ALF request in Loudon assessor's hands

Property owner says land was under appraised

By Hugh Willett


Lenoir City developer Mark Matlock's request for an appraisal levied financing (ALF) program might be in the hands of the Loudon County Assessors Office and the Board of Equalization.

Matlock is seeking a loan to help pay for infrastructure improvements on property he owns on Highway 321 in Lenoir City. ALF, a hybrid of tax increment financing (TIF), would use incremental property tax increases based on an increased assessment to pay off the loan.

Matlock contends that his property has been under appraised.

In a letter to the Lenoir City Council, County Assessor Chuck Jenkins stated "we stand by our recent property tax appraisals of Mr. Matlock's property."

"If Mr. Matlock has a bank or fee appraisal that shows something different, we would be glad to take a look at it. But unless it can be shown that we reached our decision in error, we cannot simply change his appraisal," Jenkins stated.

Matlock would have to file an appeal with the equalization board, but the window for filing such an appeal has closed for the 2009 year, Jenkins said. The board will reconvene next June.

Jenkins conceded that Matlock could make a case for under appraisal based on the fact that the property is of higher quality than surrounding businesses.

“He has a point in terms of quality and materials,” Jenkins said. “We call it ‘excellent’ in terms of quality.
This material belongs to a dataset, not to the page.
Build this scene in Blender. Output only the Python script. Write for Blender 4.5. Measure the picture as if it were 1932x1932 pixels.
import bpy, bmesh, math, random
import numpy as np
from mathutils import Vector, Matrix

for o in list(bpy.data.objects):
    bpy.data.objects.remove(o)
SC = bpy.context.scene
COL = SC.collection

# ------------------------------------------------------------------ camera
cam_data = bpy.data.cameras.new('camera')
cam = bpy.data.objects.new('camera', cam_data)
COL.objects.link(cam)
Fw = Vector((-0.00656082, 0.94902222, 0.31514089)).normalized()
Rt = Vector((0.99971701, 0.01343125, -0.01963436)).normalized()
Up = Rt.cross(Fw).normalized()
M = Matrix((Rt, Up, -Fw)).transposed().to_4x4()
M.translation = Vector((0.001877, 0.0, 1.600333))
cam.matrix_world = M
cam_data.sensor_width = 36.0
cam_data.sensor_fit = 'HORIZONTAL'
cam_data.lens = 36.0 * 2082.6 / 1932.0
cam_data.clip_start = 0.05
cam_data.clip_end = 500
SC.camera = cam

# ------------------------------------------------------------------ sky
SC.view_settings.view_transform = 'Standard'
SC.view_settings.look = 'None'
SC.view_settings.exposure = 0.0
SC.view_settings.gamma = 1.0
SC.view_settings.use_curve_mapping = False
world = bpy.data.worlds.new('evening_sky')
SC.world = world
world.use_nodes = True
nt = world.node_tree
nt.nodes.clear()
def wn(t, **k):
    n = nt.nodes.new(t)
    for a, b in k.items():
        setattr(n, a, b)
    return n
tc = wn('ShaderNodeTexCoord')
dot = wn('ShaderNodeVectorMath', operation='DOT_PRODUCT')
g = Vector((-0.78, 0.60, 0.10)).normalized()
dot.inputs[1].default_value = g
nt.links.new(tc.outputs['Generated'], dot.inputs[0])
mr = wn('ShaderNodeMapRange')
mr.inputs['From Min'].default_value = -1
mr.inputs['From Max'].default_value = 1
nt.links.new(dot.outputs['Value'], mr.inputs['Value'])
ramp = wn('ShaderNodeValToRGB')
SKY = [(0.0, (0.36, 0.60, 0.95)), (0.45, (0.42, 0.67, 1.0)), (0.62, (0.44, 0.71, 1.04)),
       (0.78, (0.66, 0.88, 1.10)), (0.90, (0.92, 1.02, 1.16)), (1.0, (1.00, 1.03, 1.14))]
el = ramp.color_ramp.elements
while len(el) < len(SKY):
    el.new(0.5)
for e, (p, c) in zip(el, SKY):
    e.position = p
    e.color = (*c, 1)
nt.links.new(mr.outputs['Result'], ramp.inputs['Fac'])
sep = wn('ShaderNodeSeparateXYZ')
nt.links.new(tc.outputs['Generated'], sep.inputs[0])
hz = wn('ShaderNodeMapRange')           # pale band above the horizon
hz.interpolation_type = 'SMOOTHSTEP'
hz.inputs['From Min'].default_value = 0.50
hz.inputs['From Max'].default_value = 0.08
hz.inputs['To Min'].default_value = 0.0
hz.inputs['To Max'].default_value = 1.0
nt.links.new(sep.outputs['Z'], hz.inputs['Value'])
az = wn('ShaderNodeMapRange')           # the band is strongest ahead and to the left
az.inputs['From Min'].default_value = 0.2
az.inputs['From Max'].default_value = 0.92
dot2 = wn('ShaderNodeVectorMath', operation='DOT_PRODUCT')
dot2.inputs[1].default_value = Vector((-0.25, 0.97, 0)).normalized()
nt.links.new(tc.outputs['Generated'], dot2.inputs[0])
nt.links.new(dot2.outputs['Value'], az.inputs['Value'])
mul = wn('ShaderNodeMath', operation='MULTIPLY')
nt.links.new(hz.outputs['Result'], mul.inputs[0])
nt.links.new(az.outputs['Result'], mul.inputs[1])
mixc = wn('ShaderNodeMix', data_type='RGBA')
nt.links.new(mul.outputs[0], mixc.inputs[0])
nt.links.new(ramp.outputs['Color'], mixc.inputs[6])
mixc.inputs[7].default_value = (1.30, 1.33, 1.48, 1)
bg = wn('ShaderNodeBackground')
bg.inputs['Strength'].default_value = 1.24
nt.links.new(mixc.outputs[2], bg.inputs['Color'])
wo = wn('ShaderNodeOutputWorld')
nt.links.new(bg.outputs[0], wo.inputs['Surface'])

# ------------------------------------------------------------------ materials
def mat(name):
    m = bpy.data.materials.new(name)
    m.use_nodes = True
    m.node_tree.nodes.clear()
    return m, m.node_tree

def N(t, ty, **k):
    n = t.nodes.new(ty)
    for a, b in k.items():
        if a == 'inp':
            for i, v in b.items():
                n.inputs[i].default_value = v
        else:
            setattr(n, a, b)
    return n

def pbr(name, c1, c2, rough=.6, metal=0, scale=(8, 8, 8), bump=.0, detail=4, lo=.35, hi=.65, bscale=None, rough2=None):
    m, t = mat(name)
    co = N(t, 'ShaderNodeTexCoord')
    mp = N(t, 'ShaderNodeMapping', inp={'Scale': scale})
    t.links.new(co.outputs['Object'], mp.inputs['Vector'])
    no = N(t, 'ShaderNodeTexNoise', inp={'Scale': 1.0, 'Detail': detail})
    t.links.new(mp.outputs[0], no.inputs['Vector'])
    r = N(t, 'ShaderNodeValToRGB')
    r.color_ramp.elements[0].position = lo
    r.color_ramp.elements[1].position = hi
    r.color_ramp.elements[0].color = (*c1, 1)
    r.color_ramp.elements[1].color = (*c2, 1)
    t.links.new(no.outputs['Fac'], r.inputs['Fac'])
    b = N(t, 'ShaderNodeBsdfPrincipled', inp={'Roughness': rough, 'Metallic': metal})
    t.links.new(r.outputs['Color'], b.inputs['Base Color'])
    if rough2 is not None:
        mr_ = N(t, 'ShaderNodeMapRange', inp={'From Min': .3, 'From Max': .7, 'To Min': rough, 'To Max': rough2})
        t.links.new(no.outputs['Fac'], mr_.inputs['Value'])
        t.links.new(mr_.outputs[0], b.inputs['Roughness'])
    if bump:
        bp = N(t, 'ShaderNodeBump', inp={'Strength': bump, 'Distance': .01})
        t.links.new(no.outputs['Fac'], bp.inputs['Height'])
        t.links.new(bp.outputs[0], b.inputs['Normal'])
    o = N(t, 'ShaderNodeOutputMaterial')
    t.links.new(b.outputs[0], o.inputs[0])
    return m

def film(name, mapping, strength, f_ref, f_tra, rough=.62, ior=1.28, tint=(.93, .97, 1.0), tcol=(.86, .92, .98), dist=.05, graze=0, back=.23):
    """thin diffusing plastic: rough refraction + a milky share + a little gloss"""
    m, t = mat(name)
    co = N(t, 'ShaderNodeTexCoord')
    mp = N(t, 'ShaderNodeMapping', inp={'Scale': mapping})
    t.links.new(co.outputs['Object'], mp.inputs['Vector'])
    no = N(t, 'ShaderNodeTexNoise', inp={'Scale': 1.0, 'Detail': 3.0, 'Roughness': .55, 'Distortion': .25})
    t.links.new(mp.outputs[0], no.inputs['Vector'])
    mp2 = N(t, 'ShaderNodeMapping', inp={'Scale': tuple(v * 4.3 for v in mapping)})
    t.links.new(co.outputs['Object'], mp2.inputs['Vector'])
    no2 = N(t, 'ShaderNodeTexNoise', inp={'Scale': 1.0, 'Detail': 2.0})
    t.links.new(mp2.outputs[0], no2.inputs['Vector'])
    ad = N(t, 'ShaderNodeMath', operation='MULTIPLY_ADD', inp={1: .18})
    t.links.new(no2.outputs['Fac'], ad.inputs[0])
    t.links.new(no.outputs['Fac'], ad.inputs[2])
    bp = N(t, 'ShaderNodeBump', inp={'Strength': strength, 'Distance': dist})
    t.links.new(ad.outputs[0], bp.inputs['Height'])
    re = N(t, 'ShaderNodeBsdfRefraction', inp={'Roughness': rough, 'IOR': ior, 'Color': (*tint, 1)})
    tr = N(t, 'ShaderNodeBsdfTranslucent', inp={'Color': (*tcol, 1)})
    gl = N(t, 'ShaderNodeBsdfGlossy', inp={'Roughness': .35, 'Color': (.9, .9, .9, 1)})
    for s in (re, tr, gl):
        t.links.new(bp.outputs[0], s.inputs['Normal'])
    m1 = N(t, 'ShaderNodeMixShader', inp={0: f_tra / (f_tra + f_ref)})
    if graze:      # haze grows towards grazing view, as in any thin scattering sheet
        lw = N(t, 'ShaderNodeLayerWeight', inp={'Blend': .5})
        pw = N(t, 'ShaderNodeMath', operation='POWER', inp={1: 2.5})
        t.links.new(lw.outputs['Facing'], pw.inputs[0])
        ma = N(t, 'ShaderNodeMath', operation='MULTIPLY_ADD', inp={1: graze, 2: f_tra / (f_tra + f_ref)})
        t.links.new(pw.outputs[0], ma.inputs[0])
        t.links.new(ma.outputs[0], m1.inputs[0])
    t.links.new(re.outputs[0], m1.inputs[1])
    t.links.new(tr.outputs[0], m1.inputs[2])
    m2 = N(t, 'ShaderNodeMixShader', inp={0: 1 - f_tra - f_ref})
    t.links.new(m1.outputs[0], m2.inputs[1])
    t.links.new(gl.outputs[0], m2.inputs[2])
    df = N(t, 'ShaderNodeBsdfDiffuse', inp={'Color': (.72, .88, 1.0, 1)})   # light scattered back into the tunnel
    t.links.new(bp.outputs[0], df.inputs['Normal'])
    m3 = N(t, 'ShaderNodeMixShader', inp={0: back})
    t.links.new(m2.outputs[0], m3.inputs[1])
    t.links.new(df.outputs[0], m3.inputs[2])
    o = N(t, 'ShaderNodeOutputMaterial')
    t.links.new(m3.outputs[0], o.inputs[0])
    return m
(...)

We don’t give too many excellent ratings.”

In fact Matlock’s property might be the only property rated excellent along Highway 321, he said.

Knoxville Attorney Mark Mamantov, who is knowledgeable of TIF programs, agreed with Jenkins about the need to convince the equalization board that the property was under appraised.

“That would be the first step,” he said. “The next step would be to ask the Industrial Development Board to present an economic impact report.”

The general reasoning behind all TIF’s is that the investment of tax revenue in infrastructure will create long term tax revenue gains for the municipality involved, Mamantov said.

Matlock’s case is somewhat different in that the infrastructure improvements have already been made, he said.

A favorable report from the IDB would be among the factors that might convince the Lenoir City Council to approve the proposal, Mamantov said.

At least two members of the council are not predisposed to TIFs in general.

“I’m not in favor of TIFs,” said Councilman Douglas “Buddy” Hines. “I voted against the last TIF,” he said.

Hines said it is his understanding that TIFs should be used for depleted properties and he would be opposed to the use of TIFs along the Highway 321 corridor for that reason.

Councilman Bobby Johnson Sr. also said he was not in favor of TIFs.

“If a company comes in here and says they will create 200 or 400 jobs, then I can see it makes sense, but not in this case,” Johnson said.